I was sitting in front of my computer, running through my vast selection of weather forecast sites, desperately seeking that dry spell that would allow me to get just a bit more winter wheat in the ground. Reluctantly, I clicked on the BBC page, and immediately was distracted by a news headline: “Farmers could get paid twice over for ‘greening’.”
It was – to my surprise – a reasonably accurate account of some of the new proposals for the CAP. The problem? Wheat prices making “green” schemes less attractive. The solution: boost funds for green schemes. But the ideas have not met with much approval from “green campaigners”. One quote in particular had me spluttering “WTF” and broadcasting my Crunchy Nut cornflakes all over the screen: “Citizens don’t understand why many farmers are receiving blank cheques while destroying the environment.” This 1980s-style anti-farmer gem was from Tony Long, of the WWF.
The WWF? No way – as young people say. The cuddly campaigners dedicated to saving animals? The heart-warming charity that I’m sure I joined when I was about seven, swayed by their tear-jerking sob stories of vanishing pandas? Could they, would they, really come up with such clichéd anti-farming nonsense?
I fired off an email or two to the WWF, hoping to contact Mr Long. He very kindly came back to me and confirmed that, yes, they could, they would and they did. He directed me to the press release from which that quote had been taken. A lively but civilised discussion via the information superhighway ensued.
I challenged Mr Long to produce evidence that farmers were destroying the environment, since our farms (which, after all, is our name for the environment) wouldn’t produce much if we destroyed them. I pointed out that we have never had blank cheques – (those that the payee fills in). I chided him for using the term citizens; in the UK we are subjects.
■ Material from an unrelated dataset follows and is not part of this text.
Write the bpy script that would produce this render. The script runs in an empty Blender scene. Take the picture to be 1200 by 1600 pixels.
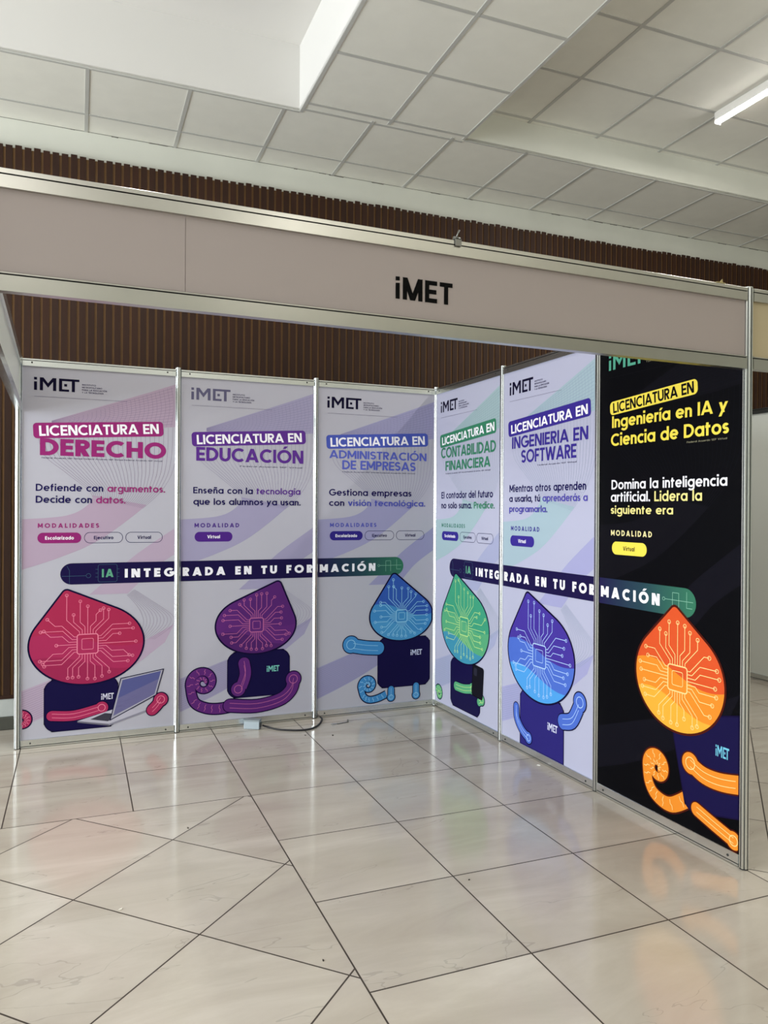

In summary, I suggested that the original quote was at best inaccurate and at worst a cheap, headline-grabbing shot – as shown by the BBC’s gleeful reprinting of it.
Mr Long’s replies were simple. He could produce evidence of farmers destroying the environment and claimed the current CAP proposals were, in effect, “promissory” notes. I asked him to send me the evidence (yet to arrive), and suggested that blank cheques and promissory notes were exact opposites. We agreed to differ.
In the meantime, I did some research into the WWF. No longer are they the simple animal charity, funded by voluntary subscriptions. Their noble policy of conservation has to share equal billing with climate change and good old sustainability. And nowadays they rake in vast funds from numerous aid agencies and government grants. The European Policy Office – where Mr Long is director – has been consistently receiving about €600,000/year from the European Commission.
So perhaps it’s not so odd that they are squealing about increased funds for farmers. Tough times are coming. EU “citizens” are beginning, belatedly, to wake up to the financial scandal that is the EU. Money will soon be getting tight. To keep up the incentive for green schemes, funding might have to be cut somewhere else. Could the previously unemptying money trough at which NGOs such as the WWF have been gorging – at taxpayers’ expense – be about to run dry? Young “citizens” have another mini-phrase for that: ROTFLMAO*.
* For an explanation of what these acronyms stand for, ask someone under 25…
Charlie Flindt is a tenant of a National Trust, farming 380ha at Hinton Ampner, Hampshire.